Während sich Arsenal in kleinen Abschnitten immer neu erfinden muss, kann Ancelotti seit Jahren auf die selben Spieler und das selbe Spielsystem bauen.

Milan ist das Schwergewicht, Milan heißt Kontinuität. Die Mailänder sind nach Real Madrid das erfolgreichste Team der europäischen Vereinsgeschichte.

Fokussiert, eiskalt und tödlich

Von der Siegermannschaft aus dem Jahr 2003, als Milan eine neunjährige Durststrecke beendete, hat bis auf Andrej Schewtschenko und Rui Costa niemand den Verein verlassen.

Selbst der bald 42-jährige Billy Costacurta nicht. Er ist seit einigen Monaten im Trainerstab von Ancelotti tätig. Der überfällige Wechsel steht immer noch aus, die vielen Erfolge der jüngeren Vergangenheit übertünchen so einiges.

Die Mannschaft ist die selbe, der Stil ist der selbe. Milan ist die Ausgeburt an Effektivität. Kein anderes Team versteht es, so fokussiert auf ein Ziel, ein Spiel, eine einzelne Aktion zu sein wie Milan. Eiskalt und tödlich.

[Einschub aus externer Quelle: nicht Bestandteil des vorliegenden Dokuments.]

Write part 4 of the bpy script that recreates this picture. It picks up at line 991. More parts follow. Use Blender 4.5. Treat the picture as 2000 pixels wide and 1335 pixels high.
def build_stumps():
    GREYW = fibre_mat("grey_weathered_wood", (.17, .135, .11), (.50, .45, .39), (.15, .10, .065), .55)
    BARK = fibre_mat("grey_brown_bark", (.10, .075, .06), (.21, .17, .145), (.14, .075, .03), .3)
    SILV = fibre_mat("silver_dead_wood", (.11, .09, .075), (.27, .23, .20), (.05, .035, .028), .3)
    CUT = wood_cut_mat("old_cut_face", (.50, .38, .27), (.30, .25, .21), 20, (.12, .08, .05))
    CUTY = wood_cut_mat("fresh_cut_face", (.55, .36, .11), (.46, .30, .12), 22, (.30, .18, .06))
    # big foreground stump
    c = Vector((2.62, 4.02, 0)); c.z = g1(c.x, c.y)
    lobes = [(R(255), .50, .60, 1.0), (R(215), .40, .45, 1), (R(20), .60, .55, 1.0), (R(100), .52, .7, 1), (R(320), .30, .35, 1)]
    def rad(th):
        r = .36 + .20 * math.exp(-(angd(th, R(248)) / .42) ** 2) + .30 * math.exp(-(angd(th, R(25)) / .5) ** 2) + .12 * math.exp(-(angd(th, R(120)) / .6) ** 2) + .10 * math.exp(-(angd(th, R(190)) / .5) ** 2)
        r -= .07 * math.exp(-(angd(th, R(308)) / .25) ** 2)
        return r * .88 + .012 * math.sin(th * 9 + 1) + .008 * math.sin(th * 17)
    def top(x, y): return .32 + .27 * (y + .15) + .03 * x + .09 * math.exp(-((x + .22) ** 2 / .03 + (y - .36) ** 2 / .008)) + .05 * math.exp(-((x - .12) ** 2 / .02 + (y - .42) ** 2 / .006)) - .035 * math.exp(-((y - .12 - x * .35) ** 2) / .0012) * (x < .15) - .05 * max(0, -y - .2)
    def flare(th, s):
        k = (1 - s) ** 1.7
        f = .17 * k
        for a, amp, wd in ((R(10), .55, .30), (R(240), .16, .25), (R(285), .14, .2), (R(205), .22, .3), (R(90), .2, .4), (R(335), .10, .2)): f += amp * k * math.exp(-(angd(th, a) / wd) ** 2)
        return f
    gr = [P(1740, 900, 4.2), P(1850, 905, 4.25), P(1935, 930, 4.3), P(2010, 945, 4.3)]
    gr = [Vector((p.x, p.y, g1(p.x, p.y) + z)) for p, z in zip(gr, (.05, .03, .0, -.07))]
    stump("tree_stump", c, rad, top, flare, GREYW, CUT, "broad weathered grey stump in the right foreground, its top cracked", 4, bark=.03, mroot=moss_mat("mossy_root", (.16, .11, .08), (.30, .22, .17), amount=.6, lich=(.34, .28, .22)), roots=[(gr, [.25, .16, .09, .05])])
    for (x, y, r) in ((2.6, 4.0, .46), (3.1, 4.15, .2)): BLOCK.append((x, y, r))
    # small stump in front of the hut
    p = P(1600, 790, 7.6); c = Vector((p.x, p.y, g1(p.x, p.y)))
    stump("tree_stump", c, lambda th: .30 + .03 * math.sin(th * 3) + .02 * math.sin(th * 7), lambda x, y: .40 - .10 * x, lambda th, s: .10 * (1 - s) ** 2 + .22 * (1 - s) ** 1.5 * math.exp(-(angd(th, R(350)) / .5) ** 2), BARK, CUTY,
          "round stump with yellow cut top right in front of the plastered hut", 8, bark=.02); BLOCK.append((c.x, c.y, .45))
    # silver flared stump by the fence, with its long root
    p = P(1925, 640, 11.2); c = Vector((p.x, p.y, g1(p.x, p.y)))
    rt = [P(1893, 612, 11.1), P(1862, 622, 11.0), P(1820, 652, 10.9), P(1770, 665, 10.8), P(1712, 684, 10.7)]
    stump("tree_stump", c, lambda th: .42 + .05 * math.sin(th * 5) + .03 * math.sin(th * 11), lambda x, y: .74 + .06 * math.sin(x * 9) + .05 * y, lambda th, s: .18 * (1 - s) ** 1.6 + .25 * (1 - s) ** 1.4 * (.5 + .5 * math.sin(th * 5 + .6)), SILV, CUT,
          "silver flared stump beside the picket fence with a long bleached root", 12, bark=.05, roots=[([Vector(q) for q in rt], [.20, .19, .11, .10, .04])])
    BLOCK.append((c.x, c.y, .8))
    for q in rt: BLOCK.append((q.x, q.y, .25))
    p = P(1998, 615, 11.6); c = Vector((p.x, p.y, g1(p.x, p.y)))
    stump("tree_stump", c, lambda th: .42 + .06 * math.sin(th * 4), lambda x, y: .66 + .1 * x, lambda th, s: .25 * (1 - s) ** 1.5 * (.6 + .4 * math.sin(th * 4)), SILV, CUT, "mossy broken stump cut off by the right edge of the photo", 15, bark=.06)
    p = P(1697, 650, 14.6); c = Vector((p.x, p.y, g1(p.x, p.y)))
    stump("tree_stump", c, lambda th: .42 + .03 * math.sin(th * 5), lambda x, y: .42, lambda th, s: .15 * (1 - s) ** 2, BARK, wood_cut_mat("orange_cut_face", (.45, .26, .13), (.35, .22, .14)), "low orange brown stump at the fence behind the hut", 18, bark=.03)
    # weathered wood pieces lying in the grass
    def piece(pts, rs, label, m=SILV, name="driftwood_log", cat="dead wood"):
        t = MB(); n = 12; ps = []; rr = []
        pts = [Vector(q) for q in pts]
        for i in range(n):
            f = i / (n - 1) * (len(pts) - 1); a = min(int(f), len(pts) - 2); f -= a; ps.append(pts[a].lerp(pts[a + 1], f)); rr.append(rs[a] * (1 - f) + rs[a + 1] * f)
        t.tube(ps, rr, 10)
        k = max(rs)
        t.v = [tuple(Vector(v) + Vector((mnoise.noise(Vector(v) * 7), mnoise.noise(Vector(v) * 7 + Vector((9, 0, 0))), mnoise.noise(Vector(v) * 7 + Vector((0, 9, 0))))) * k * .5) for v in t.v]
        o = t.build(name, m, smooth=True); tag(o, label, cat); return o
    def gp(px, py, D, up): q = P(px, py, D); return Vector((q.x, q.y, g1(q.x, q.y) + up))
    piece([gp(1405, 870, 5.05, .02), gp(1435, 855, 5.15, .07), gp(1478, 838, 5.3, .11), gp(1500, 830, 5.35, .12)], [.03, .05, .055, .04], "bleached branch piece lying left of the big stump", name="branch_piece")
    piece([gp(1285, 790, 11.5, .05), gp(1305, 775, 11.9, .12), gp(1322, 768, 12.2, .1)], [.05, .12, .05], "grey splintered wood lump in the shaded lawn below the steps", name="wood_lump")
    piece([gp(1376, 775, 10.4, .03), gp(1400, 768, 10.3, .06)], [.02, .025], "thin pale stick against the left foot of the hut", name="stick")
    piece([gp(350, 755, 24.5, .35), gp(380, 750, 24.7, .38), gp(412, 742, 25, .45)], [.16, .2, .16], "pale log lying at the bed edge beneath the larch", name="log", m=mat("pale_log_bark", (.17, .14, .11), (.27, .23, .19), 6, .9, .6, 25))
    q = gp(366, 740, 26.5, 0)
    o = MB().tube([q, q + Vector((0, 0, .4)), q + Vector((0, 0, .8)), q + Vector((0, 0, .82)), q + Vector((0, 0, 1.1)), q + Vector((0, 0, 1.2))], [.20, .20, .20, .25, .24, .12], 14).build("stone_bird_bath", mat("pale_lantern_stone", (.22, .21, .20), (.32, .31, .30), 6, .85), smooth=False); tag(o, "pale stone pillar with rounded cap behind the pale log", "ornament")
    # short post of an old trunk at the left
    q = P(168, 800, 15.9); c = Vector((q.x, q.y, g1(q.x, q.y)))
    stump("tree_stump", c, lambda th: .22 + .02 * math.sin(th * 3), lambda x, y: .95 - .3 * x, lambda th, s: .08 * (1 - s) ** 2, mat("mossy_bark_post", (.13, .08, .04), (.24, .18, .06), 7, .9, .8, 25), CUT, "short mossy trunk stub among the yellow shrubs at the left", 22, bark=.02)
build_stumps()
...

Das Spiel wird getragen von den magischen Clarence Seedorf, Andrea Pirlo, Gennaro Gattuso und Kaka, dazu Pippo Inzaghi im Sturm. Das Establishment des europäischen Vereinsfußballs. Gegen die Hlebs, die Rosickys, die Fabregas und Adebayors, die Revolutionäre.

Milan mit Torhüterproblem

Es ist ein Treppenwitz, dass bei dieser Ansammlung von Top-Stars heute Abend zwei Ersatzspieler eine entscheidende Rolle einnehmen.

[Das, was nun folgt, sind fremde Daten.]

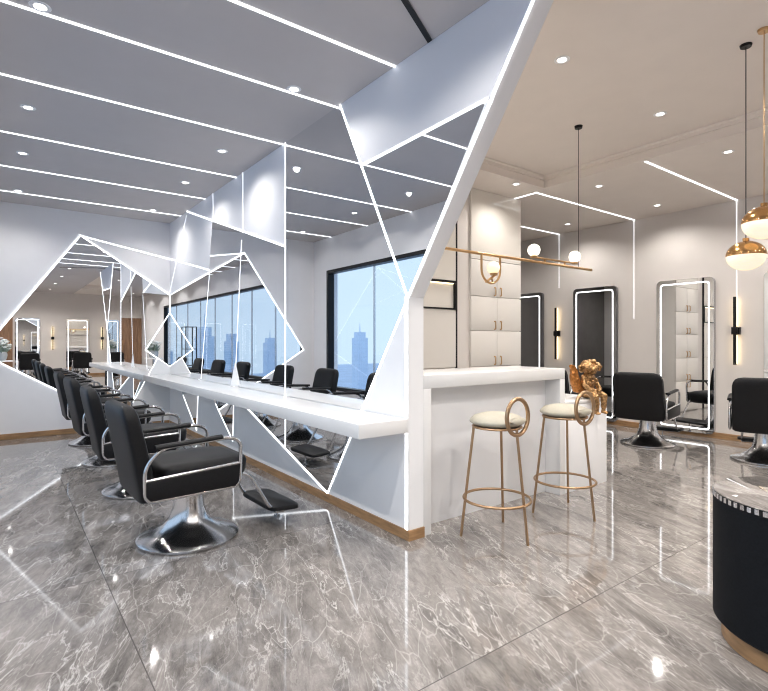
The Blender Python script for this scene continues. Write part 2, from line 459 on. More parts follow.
def panel(poly, label, th=0.0):
    b = BM(); add_prism(b, poly, 0, FX-th, XP-.0005); o = link('wall_panel', b, WHITE, None, False)
    return tag(o, label, 'wall panel', None)
A3e = (A4[0]+(top[0]-A4[0])*((A3[1]-A4[1])/(top[1]-A4[1])), A3[1])
panel([A1, top, A3e, A3, A2], 'large white angular panel at the top of the partition, under the ceiling')
panel([(V0, cl), K0, K1], 'white triangular panel under the ceiling left of the tall mirror')
panel([K0, q_top, J1, CO, (YB-.001, cl)], 'white folded panel in the back corner above the long mirror')
panel([A4, A6, (PE, .063)], 'white tapering panel at the near end of the partition, beside the upright light')
zig2 = at_y(A6, T1, t2a[0])
low = [A6, zig2, t2b, t2l, (t3a[0], ylo), t3b, t3l, (YB-.001, ylo), (YB-.001, .063)]
panel(low, 'white zigzag-topped panel under the styling counter')
spike = [on_p(235.3, 363), on_p(240, 386), on_p(231, 386)]
b = BM(); add_prism(b, spike, 0, FX-.006, FX-.0005); tag(link('wall_panel', b, WHITE, None, False), 'small white spike-shaped panel standing on the counter against the long mirror', 'wall panel')

def led_line(pts, label, w=S1, m=LED):
    b = BM()
    for p, q in zip(pts, pts[1:]): seg_on_x(b, p, q, LX0-.0015, LX1, w)
    return tag(link('led_strip', b, m, None, False), label, 'light strip')
led_line([A4, (top[0], top[1]-.002)], 'bright light strip along the slanting outer edge of the partition', .0085)
b = BM(); seg_on_x(b, (PE+.018, .064), (PE+.018, .642), LX0, LX1, .011); seg_on_x(b, (PE+.018, .747), (PE+.018, A4[1]), LX0, LX1, .011); tag(link('led_strip', b, LED, None, False), 'upright light strip on the near vertical end of the partition', 'light strip')
led_line([K0, K1], 'sloping light strip from the ceiling down to the left edge of the tall mirror')
led_line([J0, J1], 'short light strip crossing the white folded panel in the back corner', .006)
led_line([(on_p(243, 178)[0], cl), on_p(243, 233)], 'thin upright light line on the white triangular panel under the ceiling', .0028, LEDT)
led_line([(on_p(213, 198)[0], cl), on_p(213.5, 222)], 'thin upright fold near the back corner, drawn glowing on the triangular panel', .0028, LEDT)  # shaded panel fold drawn as a faint glow, no lamp there
led_line([(K0[0]+.02, cl-.05), (CO[0]-.02, CO[1]+.05)], 'thin slanting light line on the fold of the back corner panel', .0028, LEDT)

# back wall polygon mirror
BY0, BY1 = YB-.012, YB-.0005
mirD = thing('wall_mirror', 'polygon mirror on the back wall with a white light outline, behind the row of chairs', 'mirror')
XC = XP-.013
P0 = (XW+.17, on_b(-22, 352)[1]); P0 = (on_b(-20, 353)[0], on_b(-20, 353)[1]); P1 = on_b(80.5, 235.5); P2 = (XC, on_b(171, 295)[1])
D0 = (XC, on_b(171, 313)[1]); D1 = on_b(145.5, 350); D2 = (XC, on_b(171, 366.5)[1]); Dm = lerp(D1, D2, .5)
Pm = on_b(95, 408.5); 
def line_x(a, b, c, d):
    a, b, c, d = map(Vector, (a, b, c, d)); r = b-a; s = d-c
    t = (c-a).cross(s)/r.cross(s) if hasattr(r, 'cross') and False else ((c-a).x*s.y-(c-a).y*s.x)/(r.x*s.y-r.y*s.x)
    return tuple(a+r*t)
TL = on_b(133.5, 402)
Px = line_x(P0, Pm, Dm, TL)
polyD = [P0, P1, P2, D2, Dm, Px]
b = BM(); add_prism(b, polyD, 1, BY0, BY1); link('pane', b, MIRROR, mirD, False)
for p, q in ((P0, P1), (P1, P2), (Px, P0), (D0, D1), (D1, D2), (Dm, Px)):
    b = BM(); seg_on_y(b, p, q, BY0-.003, BY0-.0005, .008 if p in (P0, P1, Px) else .0065); link('led_strip', b, LED, mirD, False)
b = BM(); seg_on_y(b, P2, D0, BY0-.003, BY0-.0005, .008); link('led_strip', b, LEDT, mirD, False)
b = BM(); seg_on_y(b, P1, (XC, on_b(169.5, 259)[1]), YB-.003, YB-.0005, .007)
tag(link('led_strip', b, LED, None, False), 'light strip on the back wall from the mirror peak to the corner', 'light strip')
b = BM(); add_prism(b, [D2, Dm, Px, (Px[0]-.1, .07), (XC, .07)], 1, BY0-.004, YB-.0005)
tag(link('wall_panel', b, WHITE, None, False), 'white wedge panel in the back corner passing behind the counter', 'wall panel')

# ------------------------------------------------------------------ styling counter
b = BM(); add_box(b, (1.611, PE-.002, .652), (XP-.024, YB-.026, .737), .004); add_box(b, (XP-.03, PE-.002, .652), (XP-.0125, PE+.05, .737), .002)
tag(link('styling_counter', b, COUNTER), 'long white stone shelf counter fixed along the mirror partition', 'counter')

# ------------------------------------------------------------------ ceiling light strips and downlights
def ceil_strip(pts, z, label, w=.011, name='led_strip'):
    b = BM()
    for (x0, y0), (x1, y1) in zip(pts, pts[1:]):
        a = Vector((x0, y0)); c = Vector((x1, y1)); d = (c-a).normalized(); n = Vector((-d.y, d.x))*w; e = d*w
        add_prism(b, [tuple(v) for v in (a-e+n, c+e+n, c+e-n, a-e-n)], 2, z-.006, z-.0005)
    return tag(link(name, b, LED, None, False), label, 'light strip')
ys = [2.526, 3.22, 4.106, 5.22, 6.23, 7.26]
ordn = ['nearest the camera, top of the picture', 'ending at the top corner of the tall mirror', 'ending at the upright joint beside the tall mirror', 'fourth from the camera', 'fifth from the camera', 'farthest from the camera, by the back wall']
for y, w in zip(ys, ordn):
    ceil_strip([(XW+.012, y), (XP-.02, y)], H, 'white light strip across grey ceiling, '+w, .0085)
for y in (1.5, .3, -1.1):
    pass
b = BM(); add_prism(b, [(1.10, 1.695), (1.965, 2.175), (1.965, 2.21), (1.10, 1.73)], 2, H-.008, H-.0005)
tag(link('ceiling_slot', b, BLACK, None, False), 'black slot line on the grey ceiling above the partition', 'ceiling slot')
# right-hand room strips: ceiling part + wall part in one strip
def right_strip(pts, y, zb, label):
    t = thing('led_strip', label, 'light strip', (XR, y, H))
    b = BM()
    for (x0, y0), (x1, y1) in zip(pts, pts[1:]):
        a = Vector((x0-XR, y0-y)); c = Vector((x1-XR, y1-y)); d = (c-a).normalized(); n = Vector((-d.y, d.x))*.0095; e = d*.012
        add_prism(b, [tuple(v) for v in (a-e+n, c+e+n, c+e-n, a-e-n)], 2, -.006, -.0005)
    link('ceiling_run', b, LED, t, False)
    b = BM(); add_box(b, (-.004, -.003, zb-H), (-.0005, .003, -.004)); link('wall_run', b, LEDT, t, False)
right_strip([(4.93, 2.43), (XR-.014, 2.43)], 2.43, 1.62, 'light strip across right ceiling and wall, above the sconce')
right_strip([(4.944, 3.985), (4.944, 3.69), (XR-.014, 3.69)], 3.69, 1.52, 'bent light strip running from the tall cabinet to the right wall')
right_strip([(4.3, 4.9), (XR-.014, 4.9)], 4.9, 2.06, 'light strip on the right ceiling farthest back, past the tall cabinet')

dl_group = 'recessed downlights in the ceilings'
def make_downlight():
    t = thing('downlight', 'x', 'downlight', (0, 0, 0), 0, dl_group)
    b = BM(); add_lathe(b, [(.030, -.0005), (.030, -.004), (.046, -.004), (.050, -.0005)], 24, cap=False); link('trim_ring', b, WHITE, t)
    b = BM(); add_lathe(b, [(0, -.0025), (.029, -.0025), (.029, -.0008)], 20, cap=False); link('lens', b, LAMP, t)
    return t
DL0 = make_downlight(); first_dl = True
def downlight(x, y, z, label, watts, col=(1, .945, .88), angle=150):
    global first_dl
    if first_dl: o = DL0; o.location = (x, y, z); o['label'] = label; first_dl = False
    else: o = dup(DL0, (x, y, z), 0, label, dl_group)
    L = bpy.data.lights.new('downlight_lamp', 'SPOT'); L.energy = watts; L.color = col; L.spot_size = math.radians(angle); L.spot_blend = .75; L.shadow_soft_size = .028
    lo = bpy.data.objects.new('downlight_lamp', L); C.objects.link(lo); lo.location = (0, 0, -.012); lo.parent = o
    return o
WL = 24; WR = 16; WF = 52; WP = 8
rows = [(7.17, 'farthest row by the back wall'), (5.72, 'third row from the camera'), (4.58, 'second row from the camera'), (3.165, 'row nearest the camera')]
for y, w in rows:
    downlight(.165, y, H, 'round downlight, window side of grey ceiling, '+w, WL, (1, .96, .92))
    downlight(1.60, y, H, 'round downlight, partition side of grey ceiling, '+w, WP, (1, .96, .92), 76)
for y in (1.6, -.2, -2.2, -4.2):  # unseen lamps carry the grid forward, stronger, to brighten the front
    for x in (.165, 1.3):
        downlight(x, y, H, 'unseen round downlight on the grey ceiling in the front part of the salon', WF*.35 if y > 1 and x > 1 else WF, (1, .96, .92))
downlight(4.29, 2.0, HT, 'round downlight in the raised part of the right ceiling', WR*1.2)
for x, y, w in ((5.27, 1.86, 'front one beside the raised part'), (5.29, 3.12, 'beside the raised part, left of a strip'), (6.62, 3.12, 'close to the right wall between two strips'), (6.63, 4.4, 'close to the right wall past the bent strip'),
                (4.50, 3.62, 'in front of the tall cabinet')):
    downlight(x, y, H, 'round downlight in the lower right ceiling, '+w, WR*.25 if 'cabinet' in w else WR*(.6 if x > 6 else 1.45))
for x, y in ((2.95, 2.0), (2.95, .2), (4.29, .2), (2.95, -1.6), (4.29, -1.6)):  # extra lamps added to brighten the bar and the front room
    downlight(x, y, HT, 'round downlight added in the front of the raised right ceiling', WF)
for x, y in ((5.9, 5.9), (3.2, 5.9), (6.62, 1.86), (5.3, .2), (6.62, .2), (5.3, -2), (6.62, -2), (3.2, -4.4), (5.3, -4.4), (2.9, 3.76)):  # unseen lamps added for the light the right room and corridor need
    downlight(x, y, H, 'unseen round downlight added to the lower right ceiling outside the picture', WR)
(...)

Bei den Gunners darf erneut Jens Lehmann für den verletzten Manuel Almunia (Erkältung) ran.

Milan muss auf Dida (Rückenverletzung) verzichten. Und da auch Zeljko Kalac (Fingerverletzung) nicht fit ist, könnte Valerio Fiori zu seinem ersten CL-Einsatz überhaupt kommen.

In der Serie A kam der 39-Jährige für Milan erst einmal zum Zug. Vor fünf Jahren gegen den Zwerg Piacenza. Milan hatte wenig zu lachen, Piacenza siegte 4:2.